Thursday, May 26, 2011

Hock Seng Lee HSL Target Price RM2.50 by OSK Research

Last year, HSL managed to secure RM532 million worth of jobs, which marginally surpassed our RM500 million target. This year, management is confident of bagging another RM500 million in new wins, with an upside potential of RM600 million, versus our assumption of a conservative RM400 million. In the near term, HSL may bag two road packages collectively worth RM150 million. It is also eyeing the Tg Manis port extension (RM300 million), Mukah airport extension (RM300 million), an education facility (RM260 million) and a flyover job (RM100 million).

We understand that the government intends to implement a mass affordable housing project across Sarawak worth RM1 billion. Another RM1 billion has also been allocated for rural infrastructure and utilities. While these jobs are sizeable, they will be broken up into packages worth RM20 million to RM30 million each, and we expect HSL to win some.

The management indicated that Phase 2 of the Kuching Wastewater Project is now 30% complete and on track for the 2Q2014 deadline. HSL has submitted its proposal for Phase 2 (RM500 million), with the results possibly made known after the state elections. The entire job over 4 phases is worth RM2.2 billion.

Given HSL's experience with Phase 1 and possession of the necessary equipment, we think it stands a good chance with the subsequent phases. We also gather that HSL is in discussions on a concession to maintain the wastewater system once it is completed.

The bulk of HSL's billings for the RM452 million Kuching sewerage project and the high-end The Leaf property sales should start accruing from this year, along with FY10's RM532 million new contracts.

Year-to-date, its order book replenishment stands at RM108 million, representing nearly a quarter of our FY11F new contract assumptions and nearly twice that of the same period last year.

The group is targeting RM550 million (our assumption is RM500 million) new contracts this year; with a particular focus on the Sarawak Corridor of Renewable Energy's (Score) agro-based growth node of Tanjung Manis.

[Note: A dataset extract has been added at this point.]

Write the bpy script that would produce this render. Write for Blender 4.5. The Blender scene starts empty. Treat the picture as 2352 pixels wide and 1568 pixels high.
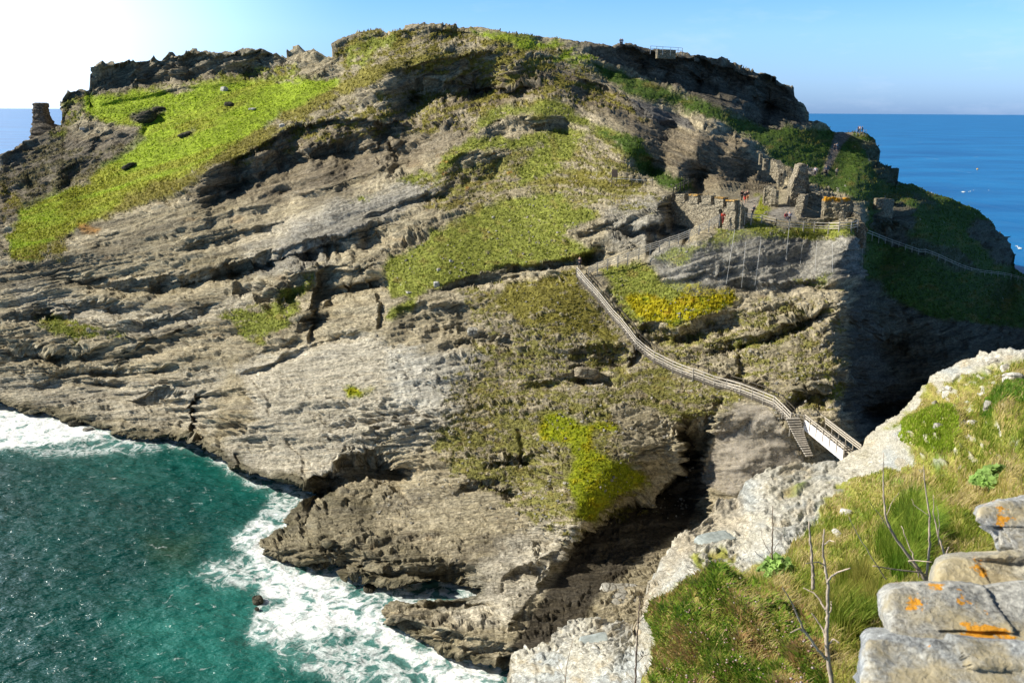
import bpy, bmesh, math, random
import numpy as np
from mathutils import Vector, Matrix, Euler
from mathutils.bvhtree import BVHTree
random.seed(7); rng = np.random.default_rng(11)
C = bpy.context.scene.collection
# ------------------------------------------------------------------ camera
F = 2037.0; CU, CV = 1176.0, 784.0; H = 50.0
PITCH = math.radians(14.54); ROLL = math.radians(0.365)
ROT = (Matrix.Rotation(math.radians(90) - PITCH, 4, 'X') @ Matrix.Rotation(ROLL, 4, 'Z'))
RM = np.array([[ROT[i][j] for j in range(3)] for i in range(3)])
CAM = np.array([0, 0, H])
cd = bpy.data.cameras.new('camera'); cam = bpy.data.objects.new('camera', cd); C.objects.link(cam)
cd.sensor_width = 36; cd.lens = 36 * F / 2352; cd.clip_start = 0.1; cd.clip_end = 200000
cam.matrix_world = Matrix.Translation((0, 0, H)) @ ROT
bpy.context.scene.camera = cam
def rays(u, v):
    u = np.asarray(u, float); v = np.asarray(v, float)
    c = np.stack([(u - CU) / F, -(v - CV) / F, -np.ones_like(u)], -1)
    w = c @ RM.T
    return w / w[..., 1:2]
def P(u, v, Y):                     # surveyed point: bearing, elevation and forward distance
    return CAM + rays(u, v) * np.asarray(Y, float)[..., None]
def yw(u, v):                       # distance at which the sea lies on that bearing
    r = rays(u, v)
    return np.where(r[..., 2] < -1e-3, -H / np.minimum(r[..., 2], -1e-3), 1e5)
# ------------------------------------------------------------------ noise
_PM = rng.permutation(4096).astype(np.int32); _VL = rng.uniform(-1, 1, 4096).astype(np.float32)
def vn(x, y, z=0.0, s=0):
    zc = np.ndim(z) == 0
    x, y = np.broadcast_arrays(np.asarray(x, np.float32), np.asarray(y, np.float32))
    z = np.asarray(z, np.float32)
    ix = np.floor(x); iy = np.floor(y); iz = np.floor(z)
    fx = x - ix; fy = y - iy; fz = z - iz
    ix = ix.astype(np.int32); iy = iy.astype(np.int32); iz = iz.astype(np.int32) + s * 131
    fx = fx * fx * (3 - 2 * fx); fy = fy * fy * (3 - 2 * fy); fz = fz * fz * (3 - 2 * fz)
    r = 0
    for c in (0, 1):
        if c and zc and fz == 0: continue
        pz = _PM[(iz + c) & 4095]; q = 0
        for b in (0, 1):
            py = _PM[(iy + b + pz) & 4095]
            v = _VL[(ix + py) & 4095] * (1 - fx) + _VL[(ix + 1 + py) & 4095] * fx
            q = q + v * (fy if b else 1 - fy)
        r = r + q * (fz if c else 1 - fz)
    return r
def fbm(x, y, z=0.0, o=4, s=0, g=0.5):
    r = 0; a = 1; t = 0
    for k in range(o):
        r = r + a * vn(x * 2.03 ** k, y * 2.03 ** k, z * 2.03 ** k, s + k * 17); t += a; a *= g
    return r / t
def cell(x, y, s=0):                # jointed blocks: one value per cell of a warped brick lattice
    r = np.floor(y); xx = x + 0.5 * vn(r * 7.3, 0.5, 0.0, s + 3)
    c = np.floor(xx); return vn(c * 5.37 + .5, r * 3.91 + .5, 0.0, s)
def sm(a, b, x):
    t = np.clip((x - a) / (b - a), 0, 1); return t * t * (3 - 2 * t)
def lerp(a, b, t): return a + (b - a) * t
# ------------------------------------------------------------------ 2-d helpers
def rbf(cp, U, V, cell=6):
    cp = np.array(cp, float); n = len(cp)
    x = cp[:, 0] / 300; y = cp[:, 1] / 300; f = np.log(cp[:, 2])
    d = np.hypot(x[:, None] - x, y[:, None] - y)
    ph = lambda r: np.sqrt(r * r + 0.0025)
    A = np.zeros((n + 3, n + 3)); A[:n, :n] = -ph(d) + np.eye(n) * -0.003
    A[:n, n] = 1; A[:n, n + 1] = x; A[:n, n + 2] = y; A[n:, :n] = A[:n, n:].T
    w = np.linalg.solve(A, np.concatenate([f, [0, 0, 0]]))
    R = w[n] + w[n + 1] * U / 300 + w[n + 2] * V / 300
    for i in range(n):
        R = R - w[i] * ph(np.hypot(U / 300 - x[i], V / 300 - y[i]))
    return np.exp(R)
def sdist(poly, U, V):              # signed distance to a closed outline, + inside
    p = np.array(poly, float); n = len(p)
    d = np.full(U.shape, 1e9); ins = np.zeros(U.shape, bool)
    for i in range(n):
        x0, y0 = p[i]; x1, y1 = p[(i + 1) % n]
        dx, dy = x1 - x0, y1 - y0; L = dx * dx + dy * dy + 1e-9
        t = np.clip(((U - x0) * dx + (V - y0) * dy) / L, 0, 1)
        d = np.minimum(d, (U - x0 - t * dx) ** 2 + (V - y0 - t * dy) ** 2)
        c = ((y0 > V) != (y1 > V)) & (U < (x1 - x0) * (V - y0) / ((y1 - y0) if y1 != y0 else 1e-9) + x0)
        ins ^= c
    d = np.sqrt(d)
    return np.where(ins, d, -d)
def region(poly, U, V, soft=8, wob=14, wn=None):
    p = np.array(poly, float); m = np.zeros(U.shape)
    x0, y0 = p.min(0) - 60; x1, y1 = p.max(0) + 60
    k = (U > x0) & (U < x1) & (V > y0) & (V < y1)
    if k.any():
        d = sdist(poly, U[k], V[k])
        if wn is not None: d = d + wob * wn[k]
        m[k] = sm(-soft, soft, d)
    return m
def band(pts, h, d, L, U, V, wn, d0=0.35, wob=10):   # rock face under an edge line: steep for h, then a tread of length L
    p = np.array(pts, float)
    f = np.interp(U, p[:, 0], p[:, 1]); span = p[-1, 0] - p[0, 0]
    tp = sm(0, 0.22, (U - p[0, 0]) / span) * sm(0, 0.22, (p[-1, 0] - U) / span)
    dv = V - f - wob * wn
    return d * tp * np.where(dv < 0, 0, np.where(dv < h, sm(0, 5, dv) * (d0 + (1 - d0) * dv / h), np.clip(1 - (dv - h) / L, 0, 1)))
def cleft(pts, d, w, U, V, wn, wob=10, edge=10, sgn=1):      # the ground turns away on one side of a line
    p = np.array(pts, float)
    g = np.interp(V, p[:, 1], p[:, 0]); span = p[-1, 1] - p[0, 1]
    tp = sm(0, 0.12, (V - p[0, 1]) / span) * sm(0, 0.12, (p[-1, 1] - V) / span)
    du = sgn * (U - g) - wob * wn
    return d * tp * np.where(du < 0, 0, sm(0, edge, du) * np.exp(-np.maximum(du, 0) / w))
# ------------------------------------------------------------------ objects
def tag(o, label=None, cat=None, group=None, kind=None):
    if label: o['label'] = label
    if cat: o['category'] = cat
    if group: o['group'] = group
    if kind: o['kind'] = kind
    return o
def mesh_np(name, verts, faces, mat, parent=None, smooth=True, col=None, extra=None):
    me = bpy.data.meshes.new(name); verts = np.asarray(verts, np.float32); faces = np.asarray(faces, np.int32)
    k = faces.shape[1]
    me.vertices.add(len(verts)); me.vertices.foreach_set('co', verts.ravel())
    me.loops.add(faces.size); me.loops.foreach_set('vertex_index', faces.ravel())
    me.polygons.add(len(faces)); me.polygons.foreach_set('loop_start', np.arange(0, faces.size, k, dtype=np.int32))
    me.polygons.foreach_set('loop_total', np.full(len(faces), k, np.int32))
    me.update(calc_edges=True)
    me.polygons.foreach_set('use_smooth', np.full(len(faces), smooth))
    if col is not None:
        a = me.attributes.new('tint', 'FLOAT_COLOR', 'POINT')
        a.data.foreach_set('color', np.concatenate([col, np.ones((len(col), 1))], 1).astype(np.float32).ravel())
    for nm, arr in (extra or {}).items():
        if arr.ndim == 1:
            a = me.attributes.new(nm, 'FLOAT', 'POINT'); a.data.foreach_set('value', arr.astype(np.float32))
        else:
            a = me.attributes.new(nm, 'FLOAT_VECTOR', 'POINT'); a.data.foreach_set('vector', arr.astype(np.float32).ravel())
    me.materials.append(mat)
    o = bpy.data.objects.new(name, me); C.objects.link(o)
    if parent: o.parent = parent
    return o
def empty(name, loc, rz=0):
    o = bpy.data.objects.new(name, None); C.objects.link(o); o.location = loc; o.rotation_euler = (0, 0, rz)
    o.empty_display_size = 0.2
    return o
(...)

Projects earmarked by HSL in Tanjung Manis this year include the RM350 million deepsea port extension, more than 100km of access roads and various high-margin marine civil works.

Also expected this year is the announcement of the remaining packages of RM2 billion worth of road jobs linking Score's energy sites involving 21 open tenders that were closed last year. HSL has tendered for seven of these.

Each package is valued at RM50 million to RM150 million. IJM Corp, Cahya Mata Sarawak Bhd (CMSB) and Loh & Loh Bhd Corp Bhd secured the early packages last year.